=== Short task ===
Write out the whole listing again, exactly as given.

[Begin Data provided]

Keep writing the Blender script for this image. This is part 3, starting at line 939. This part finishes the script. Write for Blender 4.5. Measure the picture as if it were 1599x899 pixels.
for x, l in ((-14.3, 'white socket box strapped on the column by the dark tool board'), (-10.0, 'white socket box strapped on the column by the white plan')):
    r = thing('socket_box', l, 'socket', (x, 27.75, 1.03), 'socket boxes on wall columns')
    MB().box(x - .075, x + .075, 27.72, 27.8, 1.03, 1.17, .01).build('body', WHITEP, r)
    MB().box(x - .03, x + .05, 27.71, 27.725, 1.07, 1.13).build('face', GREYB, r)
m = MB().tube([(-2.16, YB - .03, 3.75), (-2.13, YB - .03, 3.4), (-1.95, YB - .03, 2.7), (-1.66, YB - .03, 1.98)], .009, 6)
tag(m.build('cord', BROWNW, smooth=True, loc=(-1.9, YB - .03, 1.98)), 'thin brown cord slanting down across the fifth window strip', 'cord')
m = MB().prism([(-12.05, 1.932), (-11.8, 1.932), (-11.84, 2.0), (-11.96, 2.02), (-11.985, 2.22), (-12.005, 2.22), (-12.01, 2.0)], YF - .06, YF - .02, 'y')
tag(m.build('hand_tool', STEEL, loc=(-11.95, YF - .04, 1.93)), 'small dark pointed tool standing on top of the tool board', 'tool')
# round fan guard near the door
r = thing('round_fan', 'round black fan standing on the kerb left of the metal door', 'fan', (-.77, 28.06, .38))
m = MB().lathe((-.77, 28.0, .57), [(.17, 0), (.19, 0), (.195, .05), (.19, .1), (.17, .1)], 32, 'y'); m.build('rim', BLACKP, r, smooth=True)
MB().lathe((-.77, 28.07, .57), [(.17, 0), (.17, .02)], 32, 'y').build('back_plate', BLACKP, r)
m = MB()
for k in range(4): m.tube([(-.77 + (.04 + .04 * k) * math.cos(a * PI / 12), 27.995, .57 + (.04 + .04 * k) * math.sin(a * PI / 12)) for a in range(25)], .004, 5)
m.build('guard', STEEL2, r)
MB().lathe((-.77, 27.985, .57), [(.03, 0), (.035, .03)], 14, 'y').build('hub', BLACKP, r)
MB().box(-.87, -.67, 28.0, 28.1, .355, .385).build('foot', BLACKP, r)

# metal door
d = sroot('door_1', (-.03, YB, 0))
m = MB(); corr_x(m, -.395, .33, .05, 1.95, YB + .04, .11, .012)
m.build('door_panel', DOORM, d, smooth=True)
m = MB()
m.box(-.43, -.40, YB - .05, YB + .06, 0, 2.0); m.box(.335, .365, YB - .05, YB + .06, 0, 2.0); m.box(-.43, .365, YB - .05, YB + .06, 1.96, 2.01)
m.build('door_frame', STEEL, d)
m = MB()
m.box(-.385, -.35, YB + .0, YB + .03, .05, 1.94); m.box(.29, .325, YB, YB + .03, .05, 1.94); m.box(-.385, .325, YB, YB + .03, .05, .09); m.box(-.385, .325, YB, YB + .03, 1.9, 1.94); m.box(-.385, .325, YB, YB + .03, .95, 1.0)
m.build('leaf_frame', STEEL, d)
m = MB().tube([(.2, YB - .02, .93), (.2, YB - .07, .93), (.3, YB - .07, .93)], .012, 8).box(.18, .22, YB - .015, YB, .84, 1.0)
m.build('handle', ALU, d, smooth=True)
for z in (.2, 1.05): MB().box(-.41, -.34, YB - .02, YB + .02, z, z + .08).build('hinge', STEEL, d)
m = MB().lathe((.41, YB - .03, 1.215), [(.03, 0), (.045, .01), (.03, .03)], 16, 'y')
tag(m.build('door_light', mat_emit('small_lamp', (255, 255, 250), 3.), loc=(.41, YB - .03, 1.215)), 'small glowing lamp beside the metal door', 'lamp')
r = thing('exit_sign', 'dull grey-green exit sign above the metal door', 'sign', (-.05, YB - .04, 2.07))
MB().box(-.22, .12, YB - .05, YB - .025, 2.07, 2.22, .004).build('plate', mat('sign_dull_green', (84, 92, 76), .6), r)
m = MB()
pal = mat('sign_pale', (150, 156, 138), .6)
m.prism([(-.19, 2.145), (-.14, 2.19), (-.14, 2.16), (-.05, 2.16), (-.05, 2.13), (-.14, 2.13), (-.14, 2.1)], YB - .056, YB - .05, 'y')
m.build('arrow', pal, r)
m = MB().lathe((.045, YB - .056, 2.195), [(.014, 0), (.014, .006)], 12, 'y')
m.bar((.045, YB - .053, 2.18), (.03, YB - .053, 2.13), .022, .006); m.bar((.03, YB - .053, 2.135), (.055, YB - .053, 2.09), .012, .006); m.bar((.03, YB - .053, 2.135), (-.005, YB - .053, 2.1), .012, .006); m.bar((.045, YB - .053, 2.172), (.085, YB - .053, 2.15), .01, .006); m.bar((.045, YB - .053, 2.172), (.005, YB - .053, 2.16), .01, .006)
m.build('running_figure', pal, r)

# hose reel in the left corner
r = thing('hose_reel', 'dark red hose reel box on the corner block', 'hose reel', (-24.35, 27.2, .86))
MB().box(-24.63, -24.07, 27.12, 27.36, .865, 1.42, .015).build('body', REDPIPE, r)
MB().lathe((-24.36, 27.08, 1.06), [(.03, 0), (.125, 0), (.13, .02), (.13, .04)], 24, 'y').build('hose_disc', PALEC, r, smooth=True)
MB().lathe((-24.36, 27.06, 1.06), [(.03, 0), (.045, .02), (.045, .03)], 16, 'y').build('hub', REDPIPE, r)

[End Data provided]

=== Written solution ===
Keep writing the Blender script for this image. This is part 3, starting at line 939. This part finishes the script. Write for Blender 4.5. Measure the picture as if it were 1599x899 pixels.
for x, l in ((-14.3, 'white socket box strapped on the column by the dark tool board'), (-10.0, 'white socket box strapped on the column by the white plan')):
    r = thing('socket_box', l, 'socket', (x, 27.75, 1.03), 'socket boxes on wall columns')
    MB().box(x - .075, x + .075, 27.72, 27.8, 1.03, 1.17, .01).build('body', WHITEP, r)
    MB().box(x - .03, x + .05, 27.71, 27.725, 1.07, 1.13).build('face', GREYB, r)
m = MB().tube([(-2.16, YB - .03, 3.75), (-2.13, YB - .03, 3.4), (-1.95, YB - .03, 2.7), (-1.66, YB - .03, 1.98)], .009, 6)
tag(m.build('cord', BROWNW, smooth=True, loc=(-1.9, YB - .03, 1.98)), 'thin brown cord slanting down across the fifth window strip', 'cord')
m = MB().prism([(-12.05, 1.932), (-11.8, 1.932), (-11.84, 2.0), (-11.96, 2.02), (-11.985, 2.22), (-12.005, 2.22), (-12.01, 2.0)], YF - .06, YF - .02, 'y')
tag(m.build('hand_tool', STEEL, loc=(-11.95, YF - .04, 1.93)), 'small dark pointed tool standing on top of the tool board', 'tool')
# round fan guard near the door
r = thing('round_fan', 'round black fan standing on the kerb left of the metal door', 'fan', (-.77, 28.06, .38))
m = MB().lathe((-.77, 28.0, .57), [(.17, 0), (.19, 0), (.195, .05), (.19, .1), (.17, .1)], 32, 'y'); m.build('rim', BLACKP, r, smooth=True)
MB().lathe((-.77, 28.07, .57), [(.17, 0), (.17, .02)], 32, 'y').build('back_plate', BLACKP, r)
m = MB()
for k in range(4): m.tube([(-.77 + (.04 + .04 * k) * math.cos(a * PI / 12), 27.995, .57 + (.04 + .04 * k) * math.sin(a * PI / 12)) for a in range(25)], .004, 5)
m.build('guard', STEEL2, r)
MB().lathe((-.77, 27.985, .57), [(.03, 0), (.035, .03)], 14, 'y').build('hub', BLACKP, r)
MB().box(-.87, -.67, 28.0, 28.1, .355, .385).build('foot', BLACKP, r)

# metal door
d = sroot('door_1', (-.03, YB, 0))
m = MB(); corr_x(m, -.395, .33, .05, 1.95, YB + .04, .11, .012)
m.build('door_panel', DOORM, d, smooth=True)
m = MB()
m.box(-.43, -.40, YB - .05, YB + .06, 0, 2.0); m.box(.335, .365, YB - .05, YB + .06, 0, 2.0); m.box(-.43, .365, YB - .05, YB + .06, 1.96, 2.01)
m.build('door_frame', STEEL, d)
m = MB()
m.box(-.385, -.35, YB + .0, YB + .03, .05, 1.94); m.box(.29, .325, YB, YB + .03, .05, 1.94); m.box(-.385, .325, YB, YB + .03, .05, .09); m.box(-.385, .325, YB, YB + .03, 1.9, 1.94); m.box(-.385, .325, YB, YB + .03, .95, 1.0)
m.build('leaf_frame', STEEL, d)
m = MB().tube([(.2, YB - .02, .93), (.2, YB - .07, .93), (.3, YB - .07, .93)], .012, 8).box(.18, .22, YB - .015, YB, .84, 1.0)
m.build('handle', ALU, d, smooth=True)
for z in (.2, 1.05): MB().box(-.41, -.34, YB - .02, YB + .02, z, z + .08).build('hinge', STEEL, d)
m = MB().lathe((.41, YB - .03, 1.215), [(.03, 0), (.045, .01), (.03, .03)], 16, 'y')
tag(m.build('door_light', mat_emit('small_lamp', (255, 255, 250), 3.), loc=(.41, YB - .03, 1.215)), 'small glowing lamp beside the metal door', 'lamp')
r = thing('exit_sign', 'dull grey-green exit sign above the metal door', 'sign', (-.05, YB - .04, 2.07))
MB().box(-.22, .12, YB - .05, YB - .025, 2.07, 2.22, .004).build('plate', mat('sign_dull_green', (84, 92, 76), .6), r)
m = MB()
pal = mat('sign_pale', (150, 156, 138), .6)
m.prism([(-.19, 2.145), (-.14, 2.19), (-.14, 2.16), (-.05, 2.16), (-.05, 2.13), (-.14, 2.13), (-.14, 2.1)], YB - .056, YB - .05, 'y')
m.build('arrow', pal, r)
m = MB().lathe((.045, YB - .056, 2.195), [(.014, 0), (.014, .006)], 12, 'y')
m.bar((.045, YB - .053, 2.18), (.03, YB - .053, 2.13), .022, .006); m.bar((.03, YB - .053, 2.135), (.055, YB - .053, 2.09), .012, .006); m.bar((.03, YB - .053, 2.135), (-.005, YB - .053, 2.1), .012, .006); m.bar((.045, YB - .053, 2.172), (.085, YB - .053, 2.15), .01, .006); m.bar((.045, YB - .053, 2.172), (.005, YB - .053, 2.16), .01, .006)
m.build('running_figure', pal, r)

# hose reel in the left corner
r = thing('hose_reel', 'dark red hose reel box on the corner block', 'hose reel', (-24.35, 27.2, .86))
MB().box(-24.63, -24.07, 27.12, 27.36, .865, 1.42, .015).build('body', REDPIPE, r)
MB().lathe((-24.36, 27.08, 1.06), [(.03, 0), (.125, 0), (.13, .02), (.13, .04)], 24, 'y').build('hose_disc', PALEC, r, smooth=True)
MB().lathe((-24.36, 27.06, 1.06), [(.03, 0), (.045, .02), (.045, .03)], 16, 'y').build('hub', REDPIPE, r)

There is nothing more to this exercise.